------ DATA EXCERPT

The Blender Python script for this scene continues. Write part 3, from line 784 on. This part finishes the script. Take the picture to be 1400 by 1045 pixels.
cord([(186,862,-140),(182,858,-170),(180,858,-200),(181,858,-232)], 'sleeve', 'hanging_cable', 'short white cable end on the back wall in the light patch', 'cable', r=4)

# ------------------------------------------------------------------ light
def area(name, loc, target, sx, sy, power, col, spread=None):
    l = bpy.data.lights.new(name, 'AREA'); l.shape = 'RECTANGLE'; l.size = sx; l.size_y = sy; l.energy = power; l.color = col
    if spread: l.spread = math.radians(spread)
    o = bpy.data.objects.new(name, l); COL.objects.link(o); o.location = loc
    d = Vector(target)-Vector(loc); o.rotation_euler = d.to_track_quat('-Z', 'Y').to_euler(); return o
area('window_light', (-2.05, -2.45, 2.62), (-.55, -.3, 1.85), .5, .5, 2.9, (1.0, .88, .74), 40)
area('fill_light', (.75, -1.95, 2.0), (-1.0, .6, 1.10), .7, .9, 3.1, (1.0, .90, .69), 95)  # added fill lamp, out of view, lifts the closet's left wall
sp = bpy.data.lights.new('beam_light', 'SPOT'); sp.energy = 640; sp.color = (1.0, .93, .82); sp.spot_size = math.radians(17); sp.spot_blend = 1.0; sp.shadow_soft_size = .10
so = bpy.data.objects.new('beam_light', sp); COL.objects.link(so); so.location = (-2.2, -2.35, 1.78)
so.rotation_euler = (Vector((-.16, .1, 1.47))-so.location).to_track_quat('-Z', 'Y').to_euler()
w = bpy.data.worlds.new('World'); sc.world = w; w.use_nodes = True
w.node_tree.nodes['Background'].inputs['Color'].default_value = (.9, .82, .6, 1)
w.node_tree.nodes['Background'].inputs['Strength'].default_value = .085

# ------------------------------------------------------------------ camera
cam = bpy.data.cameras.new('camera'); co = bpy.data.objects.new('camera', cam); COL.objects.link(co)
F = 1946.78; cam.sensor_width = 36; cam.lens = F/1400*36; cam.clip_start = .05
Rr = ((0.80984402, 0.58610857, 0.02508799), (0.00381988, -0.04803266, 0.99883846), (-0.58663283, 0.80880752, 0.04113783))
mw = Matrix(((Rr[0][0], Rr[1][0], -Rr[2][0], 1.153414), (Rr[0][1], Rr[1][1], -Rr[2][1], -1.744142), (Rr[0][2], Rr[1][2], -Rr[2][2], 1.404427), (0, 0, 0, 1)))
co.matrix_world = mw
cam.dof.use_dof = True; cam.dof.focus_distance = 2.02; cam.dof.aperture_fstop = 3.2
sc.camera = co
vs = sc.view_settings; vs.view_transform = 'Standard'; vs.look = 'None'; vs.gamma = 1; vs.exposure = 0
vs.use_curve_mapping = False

------------

• [DIRECTIONS FOR THIS TASK]:
Transcribe the material exactly as it reads.

• [RESPONSE TO THIS EXERCISE]:
The Blender Python script for this scene continues. Write part 3, from line 784 on. This part finishes the script. Take the picture to be 1400 by 1045 pixels.
cord([(186,862,-140),(182,858,-170),(180,858,-200),(181,858,-232)], 'sleeve', 'hanging_cable', 'short white cable end on the back wall in the light patch', 'cable', r=4)

# ------------------------------------------------------------------ light
def area(name, loc, target, sx, sy, power, col, spread=None):
    l = bpy.data.lights.new(name, 'AREA'); l.shape = 'RECTANGLE'; l.size = sx; l.size_y = sy; l.energy = power; l.color = col
    if spread: l.spread = math.radians(spread)
    o = bpy.data.objects.new(name, l); COL.objects.link(o); o.location = loc
    d = Vector(target)-Vector(loc); o.rotation_euler = d.to_track_quat('-Z', 'Y').to_euler(); return o
area('window_light', (-2.05, -2.45, 2.62), (-.55, -.3, 1.85), .5, .5, 2.9, (1.0, .88, .74), 40)
area('fill_light', (.75, -1.95, 2.0), (-1.0, .6, 1.10), .7, .9, 3.1, (1.0, .90, .69), 95)  # added fill lamp, out of view, lifts the closet's left wall
sp = bpy.data.lights.new('beam_light', 'SPOT'); sp.energy = 640; sp.color = (1.0, .93, .82); sp.spot_size = math.radians(17); sp.spot_blend = 1.0; sp.shadow_soft_size = .10
so = bpy.data.objects.new('beam_light', sp); COL.objects.link(so); so.location = (-2.2, -2.35, 1.78)
so.rotation_euler = (Vector((-.16, .1, 1.47))-so.location).to_track_quat('-Z', 'Y').to_euler()
w = bpy.data.worlds.new('World'); sc.world = w; w.use_nodes = True
w.node_tree.nodes['Background'].inputs['Color'].default_value = (.9, .82, .6, 1)
w.node_tree.nodes['Background'].inputs['Strength'].default_value = .085

# ------------------------------------------------------------------ camera
cam = bpy.data.cameras.new('camera'); co = bpy.data.objects.new('camera', cam); COL.objects.link(co)
F = 1946.78; cam.sensor_width = 36; cam.lens = F/1400*36; cam.clip_start = .05
Rr = ((0.80984402, 0.58610857, 0.02508799), (0.00381988, -0.04803266, 0.99883846), (-0.58663283, 0.80880752, 0.04113783))
mw = Matrix(((Rr[0][0], Rr[1][0], -Rr[2][0], 1.153414), (Rr[0][1], Rr[1][1], -Rr[2][1], -1.744142), (Rr[0][2], Rr[1][2], -Rr[2][2], 1.404427), (0, 0, 0, 1)))
co.matrix_world = mw
cam.dof.use_dof = True; cam.dof.focus_distance = 2.02; cam.dof.aperture_fstop = 3.2
sc.camera = co
vs = sc.view_settings; vs.view_transform = 'Standard'; vs.look = 'None'; vs.gamma = 1; vs.exposure = 0
vs.use_curve_mapping = False